If Cardinal fans and Kile relatives lobby for him, I'm sure he would get at least a couuple of votes. Jim Deshaies lobbied for himself and got a vote, even Jose Rijo got a few votes. Whether or not he will get the five percent remains to be seen.

idseer
12-02-2002, 07:46 PM
Originally posted by jortafan
When Thurman Munson was killed in a 1979 plane crash, he wound up being put on the ballot immediately. Not that it did him any good in terms of being elected. Apparently, the Hall of Fame says it now will automatically place players whose careers were suddenly cut short by death onto the ballot. It's not supposed to gain them any extra votes in terms of actually being elected into the Hall. Also, Roberto Clemente was elected to the Hall one year after dying because of similar excemptions that put him on the ballot immediately. But the policy is inconsistent. Nobody put Lyman Bostock on any ballot after his 1978 shooting death, not that he would have been elected.

i could be wrong, but i remember this as ... someone WANTED to put munson on the list a la clemente but the idea was voted down. i remember a lot of people upset that, just because a special case was made once, the floodgates might open.
anyone know for sure?

Procol Harum
12-02-2002, 10:16 PM
More evidence (as if any was needed) that pro sports has utterly caved in to the deadly duo of sentimentalism and hype. Another example this evening on MNF when Tim Brown got his little record. I'm REALLY getting tired of all this stopping of games for plaque-giving and family momements. Make an announcement over the stinkin' PA, give the guy a hand and then get back to playin' the game. Grump, grump, grump, grump....

mike squires
12-02-2002, 10:20 PM
can't the baseball hall of fame simply have a section with ball players whom have have carreers cut short, with plaque and memorbillia? just a tought

jortafan
12-03-2002, 02:13 AM
Originally posted by idseer
i could be wrong, but i remember this as ... someone WANTED to put munson on the list a la clemente but the idea was voted down. i remember a lot of people upset that, just because a special case was made once, the floodgates might open.
anyone know for sure?

That's what I originally thought too. But it turns out that Munson did get on the ballot earlier than he otherwise would have, and that is what caused the uproar. The bottom line, though, is that he never got in, and now his eligibility is used up, unless the new veterans committee of players decides to give him a shot. Somehow, I can't see him getting Carlton Fisk's vote.

MisterB
12-03-2002, 04:46 PM
The only eligibility requirements to be on the HOF ballot are:

1) Minimum 10 seasons in the Majors
2) Have been retired for 5 years (which is waived if the player dies before then)
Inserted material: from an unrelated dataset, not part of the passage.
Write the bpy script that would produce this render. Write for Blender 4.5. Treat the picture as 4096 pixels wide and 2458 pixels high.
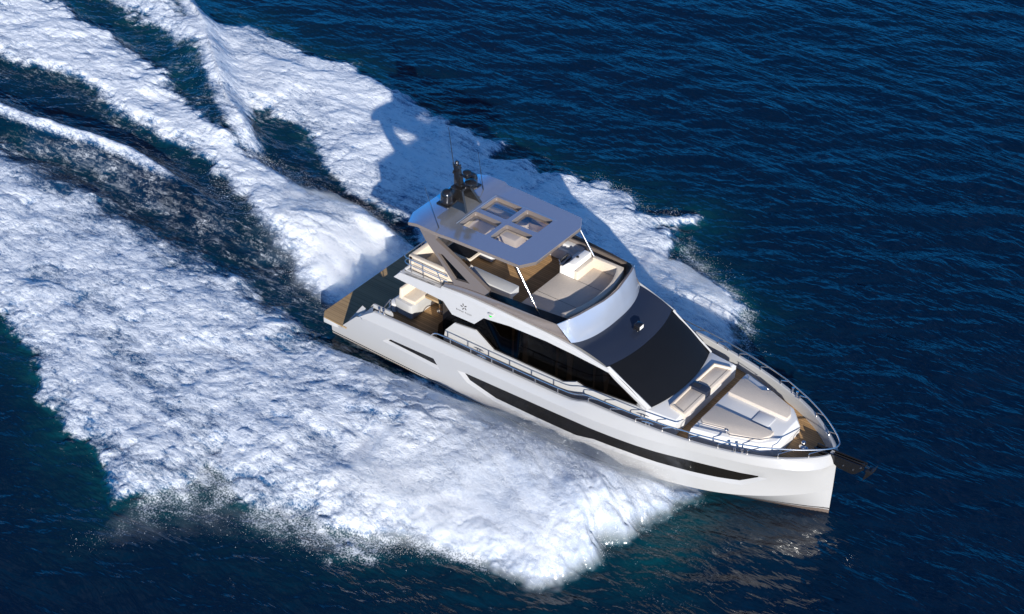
import bpy, bmesh, math, random
import numpy as np
from mathutils import Vector, Matrix
from mathutils.geometry import delaunay_2d_cdt

R = math.radians
random.seed(7)
rng = np.random.default_rng(11)
for o in list(bpy.data.objects):
    bpy.data.objects.remove(o)
scene = bpy.context.scene
COL = scene.collection

# ------------------------------------------------------------------ camera
cam_d = bpy.data.cameras.new('camera')
cam = bpy.data.objects.new('camera', cam_d)
COL.objects.link(cam)
CR = ((0.80320262, 0.59542142, 0.01840896), (0.36477748, -0.46717067, -0.80541229), (-0.4709596, 0.65362443, -0.59242903))
CL = (27.11644984, -35.61975743, 34.65869973)
mw = Matrix.Identity(4)
for i in range(3):
    mw[i][0] = CR[0][i]; mw[i][1] = -CR[1][i]; mw[i][2] = -CR[2][i]; mw[i][3] = CL[i]
cam.matrix_world = mw
cam_d.sensor_width = 36.0
cam_d.lens = 58.16519737
cam_d.clip_end = 6000
scene.camera = cam

# ------------------------------------------------------------------ sky, sun, exposure
SUN_EL, SUN_AZ = R(18.0), R(-44.5)          # azimuth of the sun seen from the yacht
w = bpy.data.worlds.new('World'); scene.world = w; w.use_nodes = True
nt = w.node_tree; nt.nodes.clear()
def N(tree, typ, **kw):
    n = tree.nodes.new(typ)
    for k, v in kw.items(): setattr(n, k, v)
    return n
out = N(nt, 'ShaderNodeOutputWorld'); bg = N(nt, 'ShaderNodeBackground')
sky = N(nt, 'ShaderNodeTexSky', sky_type='NISHITA', sun_disc=False, sun_elevation=SUN_EL,
        sun_rotation=math.atan2(math.cos(SUN_AZ), math.sin(SUN_AZ)), air_density=1.0, dust_density=0.1, ozone_density=4.0)
tc = N(nt, 'ShaderNodeTexCoord')
nz = N(nt, 'ShaderNodeTexNoise'); nz.inputs['Scale'].default_value = 4.6; nz.inputs['Detail'].default_value = 5; nz.inputs['Roughness'].default_value = .55
mp = N(nt, 'ShaderNodeMapping'); mp.inputs['Scale'].default_value = (1, 1, 2.2)
cr = N(nt, 'ShaderNodeValToRGB'); cr.color_ramp.elements[0].position = .46; cr.color_ramp.elements[1].position = .74
mx = N(nt, 'ShaderNodeMix', data_type='RGBA'); mx.inputs['B'].default_value = (10, 10.4, 11.5, 1)
ml = N(nt, 'ShaderNodeMath', operation='MULTIPLY'); ml.inputs[1].default_value = .30
L = nt.links.new
sx = N(nt, 'ShaderNodeSeparateXYZ'); L(tc.outputs['Generated'], sx.inputs[0])
L(tc.outputs['Generated'], mp.inputs['Vector']); L(mp.outputs[0], nz.inputs['Vector']); L(nz.outputs['Fac'], cr.inputs[0])
el = N(nt, 'ShaderNodeMapRange', interpolation_type='SMOOTHSTEP')
el.inputs[1].default_value = .44; el.inputs[2].default_value = .6; L(sx.outputs[2], el.inputs[0])
mm = N(nt, 'ShaderNodeMath', operation='MULTIPLY'); L(cr.outputs['Color'], mm.inputs[0]); L(el.outputs[0], mm.inputs[1]); L(mm.outputs[0], ml.inputs[0]); L(ml.outputs[0], mx.inputs['Factor']); tn = N(nt, 'ShaderNodeMix', data_type='RGBA', blend_type='MULTIPLY'); tn.inputs['Factor'].default_value = 1; tn.inputs['B'].default_value = (.22, .74, 1.28, 1)   # deep clear blue
L(sky.outputs[0], tn.inputs['A'])
dt = N(nt, 'ShaderNodeVectorMath', operation='DOT_PRODUCT'); dt.inputs[1].default_value = Vector((.68, .64, .33)).normalized(); L(tc.outputs['Generated'], dt.inputs[0])
bk = N(nt, 'ShaderNodeMapRange', interpolation_type='SMOOTHSTEP'); bk.inputs[1].default_value = .86; bk.inputs[2].default_value = .97; L(dt.outputs['Value'], bk.inputs[0])
n2_ = N(nt, 'ShaderNodeTexNoise'); n2_.inputs['Scale'].default_value = 5; n2_.inputs['Detail'].default_value = 4; L(tc.outputs['Generated'], n2_.inputs['Vector'])
b2_ = N(nt, 'ShaderNodeMapRange'); b2_.inputs[1].default_value = .3; b2_.inputs[2].default_value = .6; b2_.inputs[3].default_value = .88; L(n2_.outputs['Fac'], b2_.inputs[0])
b3_ = N(nt, 'ShaderNodeMath', operation='MULTIPLY'); L(bk.outputs[0], b3_.inputs[0]); L(b2_.outputs[0], b3_.inputs[1])
sky_glow = N(nt, 'ShaderNodeMix', data_type='RGBA'); sky_glow.inputs['B'].default_value = (6, 9, 14, 1); L(b3_.outputs[0], sky_glow.inputs['Factor'])  # added bright patch of unseen sky, for sheen on the dark roof panel
hf = N(nt, 'ShaderNodeMapRange', interpolation_type='SMOOTHSTEP'); hf.inputs[1].default_value = .46; hf.inputs[2].default_value = .12; L(sx.outputs[2], hf.inputs[0])
hm = N(nt, 'ShaderNodeMath', operation='MULTIPLY'); hm.inputs[1].default_value = .8; L(hf.outputs[0], hm.inputs[0])
blue_band = N(nt, 'ShaderNodeMix', data_type='RGBA'); blue_band.inputs['B'].default_value = (.15, 5.3, 15.5, 1); L(hm.outputs[0], blue_band.inputs['Factor']); L(tn.outputs['Result'], blue_band.inputs['A']); L(blue_band.outputs['Result'], sky_glow.inputs['A'])   # blue band added low in the unseen sky, for the sea to reflect
L(sky_glow.outputs['Result'], mx.inputs['A'])
L(mx.outputs['Result'], bg.inputs['Color']); L(bg.outputs[0], out.inputs[0])
bg.inputs['Strength'].default_value = 0.050
sd = bpy.data.lights.new('sun', 'SUN'); sd.energy = 4.6; sd.angle = R(.5); sd.color = (1, .95, .87)
so = bpy.data.objects.new('sun', sd); COL.objects.link(so)
sdir = Vector((math.cos(SUN_EL) * math.cos(SUN_AZ), math.cos(SUN_EL) * math.sin(SUN_AZ), math.sin(SUN_EL)))
so.rotation_euler = sdir.to_track_quat('Z', 'Y').to_euler(); so.location = sdir * 80
scene.cycles.volume_bounces = 4
scene.view_settings.view_transform = 'Standard'; scene.view_settings.look = 'None'
scene.view_settings.exposure = 0.52; scene.view_settings.gamma = 1.0

# ------------------------------------------------------------------ materials
MATS = {}
def mat(name, base, rough=.4, metal=0., spec=.5, coat=0., noise=None, bump=None, alpha=None, ior=None, trans=0.):
    m = bpy.data.materials.new(name); m.use_nodes = True; t = m.node_tree; b = t.nodes['Principled BSDF']
    b.inputs['Base Color'].default_value = (*base, 1); b.inputs['Roughness'].default_value = rough
    b.inputs['Metallic'].default_value = metal; b.inputs['Specular IOR Level'].default_value = spec
    b.inputs['Coat Weight'].default_value = coat; b.inputs['Coat Roughness'].default_value = .06
    b.inputs['Transmission Weight'].default_value = trans
    if ior: b.inputs['IOR'].default_value = ior
    c = N(t, 'ShaderNodeTexCoord')
    if noise:                      # (scale, strength): soft tonal variation of the surface itself
        n = N(t, 'ShaderNodeTexNoise'); n.inputs['Scale'].default_value = noise[0]; n.inputs['Detail'].default_value = 4
        r = N(t, 'ShaderNodeMapRange'); r.inputs[3].default_value = 1 - noise[1]; r.inputs[4].default_value = 1 + noise[1] * .6
        v = N(t, 'ShaderNodeMix', data_type='RGBA', blend_type='MULTIPLY'); v.inputs['Factor'].default_value = 1
        v.inputs['A'].default_value = (*base, 1)
        t.links.new(c.outputs['Object'], n.inputs['Vector']); t.links.new(n.outputs['Fac'], r.inputs[0])
        t.links.new(r.outputs[0], v.inputs['B']); t.links.new(v.outputs['Result'], b.inputs['Base Color'])
        rr = N(t, 'ShaderNodeMapRange'); rr.inputs[3].default_value = rough * .8; rr.inputs[4].default_value = rough * 1.25
        t.links.new(n.outputs['Fac'], rr.inputs[0]); t.links.new(rr.outputs[0], b.inputs['Roughness'])
    if bump:
        n = N(t, 'ShaderNodeTexNoise'); n.inputs['Scale'].default_value = bump[0]; n.inputs['Detail'].default_value = 3
        bp = N(t, 'ShaderNodeBump'); bp.inputs['Strength'].default_value = bump[1]; bp.inputs['Distance'].default_value = .01
        t.links.new(c.outputs['Object'], n.inputs['Vector']); t.links.new(n.outputs['Fac'], bp.inputs['Height']); t.links.new(bp.outputs[0], b.inputs['Normal'])
    MATS[name] = m
    return m
mat('white_gelcoat', (.50, .50, .50), .22, coat=.25, noise=(1.3, .03))
mat('grey_gelcoat', (.66, .66, .665), .3, coat=.15, noise=(1.7, .03))
mat('deck_gelcoat', (.70, .70, .70), .32, coat=.15, noise=(2.0, .03))
mat('taupe_metallic', (.30, .25, .222), .16, metal=.5, coat=.3)
mat('roof_metallic', (.72, .75, .82), .11, metal=.80, coat=.35)  # hardtop's taupe paint, lighter and bluer on top: reflected sky mixed in
mat('taupe_sky_lit', (.41, .46, .56), .2, metal=.35, coat=.5)  # taupe paint again; bright reflection on the nose put into the colour
mat('black_gloss', (.012, .012, .014), .08, coat=.4)
mat('dark_metal', (.06, .058, .06), .14, metal=.8, coat=.5)
mat('roof_blue_black', (.020, .027, .048), .18, coat=.25, noise=(1.2, .08))
mat('mesh_cover', (.007, .0075, .0095), .4, spec=.18, noise=(2.5, .08), bump=(260, .25))
mat('hull_glass', (.011, .0095, .008), .1, spec=.5)
mat('cabin_inside', (.03, .022, .017), .8)
mat('curtain_cloth', (.16, .14, .13), .9, bump=(60, .3))
mat('stainless', (.74, .71, .69), .16, metal=.95)
mat('cushion_cream', (.74, .64, .52), .85, spec=.2, noise=(38, .16), bump=(190, .6))
mat('cushion_grey', (.66, .58, .50), .9, spec=.2, noise=(30, .18), bump=(190, .6))
mat('white_box', (.86, .84, .81), .4)
mat('rubber', (.03, .03, .032), .5)
mat('navigation_green', (.0, .8, .02), .3)
mat('lettering', (.02, .018, .018), .4)

def bands(name, rules, base_rough=.25):
    """hull paint: colour by height of the hull itself (boot stripe and bottom paint)"""
    m = bpy.data.materials.new(name); m.use_nodes = True; t = m.node_tree; b = t.nodes['Principled BSDF']
    c = N(t, 'ShaderNodeTexCoord'); s = N(t, 'ShaderNodeSeparateXYZ'); r = N(t, 'ShaderNodeValToRGB'); r.color_ramp.interpolation = 'CONSTANT'
    mr = N(t, 'ShaderNodeMapRange'); mr.inputs[1].default_value = -1; mr.inputs[2].default_value = 3
    t.links.new(c.outputs['Object'], s.inputs[0]); t.links.new(s.outputs[2], mr.inputs[0]); t.links.new(mr.outputs[0], r.inputs[0])
    while len(r.color_ramp.elements) < len(rules): r.color_ramp.elements.new(.5)
    for e, (z, col) in zip(r.color_ramp.elements, rules): e.position = (z + 1) / 4; e.color = (*col, 1)
    t.links.new(r.outputs[0], b.inputs['Base Color']); b.inputs['Roughness'].default_value = base_rough; b.inputs['Coat Weight'].default_value = .25; b.inputs['Coat Roughness'].default_value = .05
    MATS[name] = m
BROWN = (.16, .125, .105)
bands('hull_paint', [(-1, BROWN), (.165, (.44, .44, .44)), (.2, (.04, .03, .026)), (.235, (.44, .44, .44))])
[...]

Kile had played 12 1/2 seasons, Munson 11 and Bostock only 4. Career performance only matters for election into the Hall, but any player who meets those 2 conditions gets on the ballot.

34 Inch Stick
12-04-2002, 08:55 AM
Is that death waiver really a part of the criteria. If so that answers my question very quickly. If not, there was no glaring need to honor Darryl Kile with the gesture. If anything, putting him on the ballot in 5 years would reinvigorate his memory for the baseball world.

Paulwny
12-04-2002, 10:06 AM
Originally posted by 34 Inch Stick
Is that death waiver really a part of the criteria. If so that answers my question very quickly. If not, there was no glaring need to honor Darryl Kile with the gesture. If anything, putting him on the ballot in 5 years would reinvigorate his memory for the baseball world.

From the HOF:
3. Eligible Candidates Candidates to be eligible must meet the following requirements:

a)A baseball player must have been active as a player in the Major Leagues at some time during a period beginning twenty (20) years before and ending five (5) years prior to election.

b)Player must have played in each of ten (10) Major League championship seasons, some part of which must have been within the period described in 3 (A).

c)Player shall have ceased to be an active player in the Major Leagues at least five (5) calendar years preceding the election but may be otherwise connected with baseball.

d)In case of the death of an active player or a player who has been retired for less than five (5) full years, a candidate who is otherwise eligible shall be eligible in the next regular election held at least six (6) months after the date of death or after the end of the five (5) year period, whichever occurs first.

e)Any player on Baseball's ineligible list shall not be an eligible candidate.

34 Inch Stick
12-04-2002, 10:23 AM
That seems to clear it up. Thanks. I don't know why death would be a factor for making a player eligible but if that's the rule, Kile fits.

When you think about it death is a good reason for making the HOF wait 5 years to vote. A five year wait takes away sentimentality and refocuses on actualy baseball accomplishment.